Jerome Robbins

Idea, conception, direction and choreography

Jerome Robbins was born in New York City on October 11, 1918. He was trained in modern dance and ballet and began his career in 1937 as a dancer in musicals. In 1940 he moved over to ballet. The first time he created the choreography for a ballet was in 1944 for the show Fancy Free, which was later made into the musical On the Town. Jerome Robbins became famous as an innovative choreographer for Broadway musicals such as High Button Shoes (1947) and The King and I (1951). Other musicals included Peter Pan (1954) as well as the legendary West Side Story (1957) and Fiddler on the Roof (1964). In 1989 he produced an anthology of his earlier Broadway hits as a large Broadway show under the title Jerome Robbins’ Broadway.

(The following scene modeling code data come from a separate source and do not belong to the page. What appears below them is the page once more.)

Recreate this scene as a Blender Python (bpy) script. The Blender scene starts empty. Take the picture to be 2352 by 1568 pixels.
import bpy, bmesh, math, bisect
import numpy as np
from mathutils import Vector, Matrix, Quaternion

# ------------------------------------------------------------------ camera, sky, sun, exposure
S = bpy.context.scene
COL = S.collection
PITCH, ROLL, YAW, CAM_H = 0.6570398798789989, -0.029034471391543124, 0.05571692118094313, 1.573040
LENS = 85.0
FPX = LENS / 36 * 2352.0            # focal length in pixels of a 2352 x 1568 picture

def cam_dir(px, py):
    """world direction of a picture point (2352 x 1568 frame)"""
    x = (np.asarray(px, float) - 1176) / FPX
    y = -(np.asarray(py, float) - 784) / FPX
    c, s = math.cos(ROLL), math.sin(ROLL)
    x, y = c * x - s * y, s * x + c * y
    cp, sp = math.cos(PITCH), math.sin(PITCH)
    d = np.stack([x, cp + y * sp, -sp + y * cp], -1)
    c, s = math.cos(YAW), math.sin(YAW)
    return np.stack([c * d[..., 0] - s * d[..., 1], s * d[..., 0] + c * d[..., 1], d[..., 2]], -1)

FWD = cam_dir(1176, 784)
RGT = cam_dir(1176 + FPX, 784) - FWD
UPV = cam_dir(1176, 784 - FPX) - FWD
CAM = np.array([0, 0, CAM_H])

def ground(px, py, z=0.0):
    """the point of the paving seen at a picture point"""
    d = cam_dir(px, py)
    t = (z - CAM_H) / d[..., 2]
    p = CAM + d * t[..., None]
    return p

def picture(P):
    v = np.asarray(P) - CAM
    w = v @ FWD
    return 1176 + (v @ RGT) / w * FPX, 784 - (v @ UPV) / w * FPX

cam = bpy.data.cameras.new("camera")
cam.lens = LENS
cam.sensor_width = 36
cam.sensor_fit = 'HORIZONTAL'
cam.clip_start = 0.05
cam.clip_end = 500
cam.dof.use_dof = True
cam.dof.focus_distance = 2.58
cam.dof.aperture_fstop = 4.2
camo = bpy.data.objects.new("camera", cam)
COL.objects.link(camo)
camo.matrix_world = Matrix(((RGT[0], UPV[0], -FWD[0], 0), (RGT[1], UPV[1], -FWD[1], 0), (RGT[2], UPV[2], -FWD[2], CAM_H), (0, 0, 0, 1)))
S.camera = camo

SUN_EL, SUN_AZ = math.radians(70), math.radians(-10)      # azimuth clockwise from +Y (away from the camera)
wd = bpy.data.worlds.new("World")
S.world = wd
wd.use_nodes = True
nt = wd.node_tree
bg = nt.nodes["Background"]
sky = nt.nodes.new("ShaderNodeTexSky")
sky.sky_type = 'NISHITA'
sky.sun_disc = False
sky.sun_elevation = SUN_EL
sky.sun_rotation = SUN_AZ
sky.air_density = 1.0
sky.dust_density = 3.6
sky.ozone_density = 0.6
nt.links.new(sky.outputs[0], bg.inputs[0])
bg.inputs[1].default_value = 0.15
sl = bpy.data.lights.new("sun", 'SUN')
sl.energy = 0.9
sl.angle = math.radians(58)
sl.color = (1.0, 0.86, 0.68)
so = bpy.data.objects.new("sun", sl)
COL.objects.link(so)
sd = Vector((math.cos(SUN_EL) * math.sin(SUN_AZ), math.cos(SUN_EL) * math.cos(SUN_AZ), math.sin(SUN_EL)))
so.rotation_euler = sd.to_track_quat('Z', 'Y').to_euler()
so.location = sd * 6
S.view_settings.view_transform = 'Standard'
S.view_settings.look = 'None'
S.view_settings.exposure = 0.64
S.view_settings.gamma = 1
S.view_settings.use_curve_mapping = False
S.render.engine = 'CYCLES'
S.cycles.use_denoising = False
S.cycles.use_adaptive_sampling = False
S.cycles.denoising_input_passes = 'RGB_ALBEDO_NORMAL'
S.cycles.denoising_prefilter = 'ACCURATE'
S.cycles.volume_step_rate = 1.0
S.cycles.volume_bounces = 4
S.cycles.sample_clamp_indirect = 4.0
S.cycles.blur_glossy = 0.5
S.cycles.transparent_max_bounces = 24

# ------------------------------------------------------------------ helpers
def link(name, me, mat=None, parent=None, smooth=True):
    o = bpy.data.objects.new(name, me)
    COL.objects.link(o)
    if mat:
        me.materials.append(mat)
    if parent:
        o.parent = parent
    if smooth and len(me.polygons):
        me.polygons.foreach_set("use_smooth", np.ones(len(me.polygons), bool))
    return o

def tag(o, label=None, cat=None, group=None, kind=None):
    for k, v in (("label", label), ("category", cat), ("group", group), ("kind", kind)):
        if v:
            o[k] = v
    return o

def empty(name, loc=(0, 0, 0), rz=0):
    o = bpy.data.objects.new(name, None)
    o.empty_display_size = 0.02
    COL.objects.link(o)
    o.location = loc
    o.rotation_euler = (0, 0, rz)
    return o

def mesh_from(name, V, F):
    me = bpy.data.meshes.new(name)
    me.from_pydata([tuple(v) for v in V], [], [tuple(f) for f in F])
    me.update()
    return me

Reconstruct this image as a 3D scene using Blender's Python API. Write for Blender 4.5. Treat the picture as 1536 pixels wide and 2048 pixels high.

Jerome Robbins was appointed the Associate Artistic Director for the New York City Ballet by George Balanchine in 1949 and from 1983 to 1990 he shared the position of Ballet Master in Chief with Peter Martins. He was a soloist in the New York City Ballet and choreographed nine ballets before he founded Ballets: U.S.A. in 1959. Many of his 66 ballets are still produced by the New York City Ballet, such as Dances at a Gathering (1969) and Goldberg Variations (1971).

Jerome Robbins was a member of the National Council on the Arts from 1974 to 1980 and from 1973 to 1988 was a member of the New York State Council on the Arts/Dance Panel. He established and partially endowed the Jerome Robbins Film Archive of the Dance Collection of the New York City Public Library at the Lincoln Center. He received numerous awards including the Handel Medallion of the City of New York in 1976, the Kennedy Center Honors in 1981 and the National Medal of the Arts in 1988. His academic honors included three Honorary Doctorates and an honorary membership in the American Academy and Institute of Arts and Letters in 1985.

Jerome Robbins died in 1998 in New York.